Significantly, such tool use was present only among some groups, even when the habitat appeared to be the same, the researchers found. For instance, they discovered that, while orangutans on one side of a barrier river used tools on the fruit, those on the other did not. Nevertheless, says van Schaik, the popular perception of orangutans did not suggest that they would show cultural transmission.

" Culture requires more than just a mother-infant bond, but also extensive social contact, and orangutans are at the low end of the sociability spectrum," says van Schaik. To explore the possibility of culture in orangutans, The Leakey Foundation sponsored in February 2002 a gathering of orangutan researchers from throughout the world to correlate their data.

" It was an open-ended exercise, in which we looked at each other's videos and other data from our own observation sites," says van Schaik. "We looked for behaviors that were different among the different groups.

" While we were by no means certain that we would come up with any evidence for cultural variability, we ultimately identified twenty-four behaviors that likely represent cultural variants.
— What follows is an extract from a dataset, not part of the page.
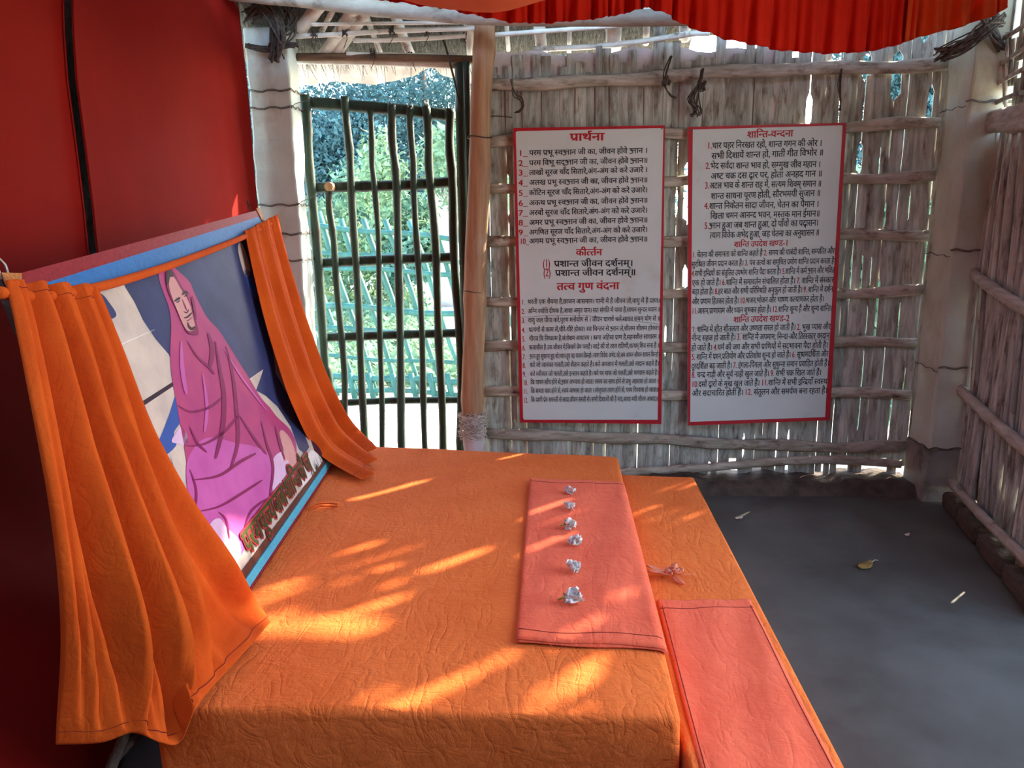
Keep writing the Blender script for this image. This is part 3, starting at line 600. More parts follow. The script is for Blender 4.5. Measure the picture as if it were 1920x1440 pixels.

Frankly, we were all rather giddy at the end, when we realized what had come out of our data."

According to van Schaik, the researchers are acutely aware that such differences might be nothing more than the animals' adaptation to varying habitats, without social transmission. "However, we saw that habitat did not have a significant impact on similarity of these behaviors," he says. "And our confidence that we were seeing cultural transmission was increased by analyses showing that proximate sites showed more behavioral similarity than distant sites. This finding strongly suggested that we were observing a process of innovation and cultural diffusion. Also, we found the biggest behavioral repertoires within sites that showed the most social contact, thus giving the animals the greatest opportunity to learn from one another."

According to van Schaik, the discovery of cultural transmission in orangutans has implications for understanding the process in humans. "First of all, this finding emphasizes that human culture didn't just arise de novo, but reaches far back in evolutionary time," he says. "The findings in chimpanzees meant that culture originated at least seven million years ago, and the discovery in orangutans pushes its origins back to about fourteen million years."

" All these findings suggest that the first ancestral man-apes must have had a pretty solid evolutionary cultural foundation on which to build," says van Schaik. He and his colleagues distinguish four kinds of culture: labels, signals, skills, and symbols. The Great Apes have shown the first three. Human culture is distinguished by far more sophisticated development of all four, he says. However, observations of chimpanzees and orangutans have revealed hints of symbol use, and further study might reveal clearer evidence of symbols.

Van Schaik warns that political unrest and destruction of orangutan habitat could prevent such studies. "Some people have asked us, 'Haven't you learned enough by studying these animals for some thirty years?' And it is obvious from these findings that we haven't. Some of the areas included in this study have already been lost to illegal logging. And even if somehow you could restore the forest and the animals, just as with human cultures, once a culture is gone, it's gone."

Of the Science article's nine co-authors, three are from Duke. In addition to van Schaik, they are graduate students Gwendolyn Borgen and Michelle Merrill.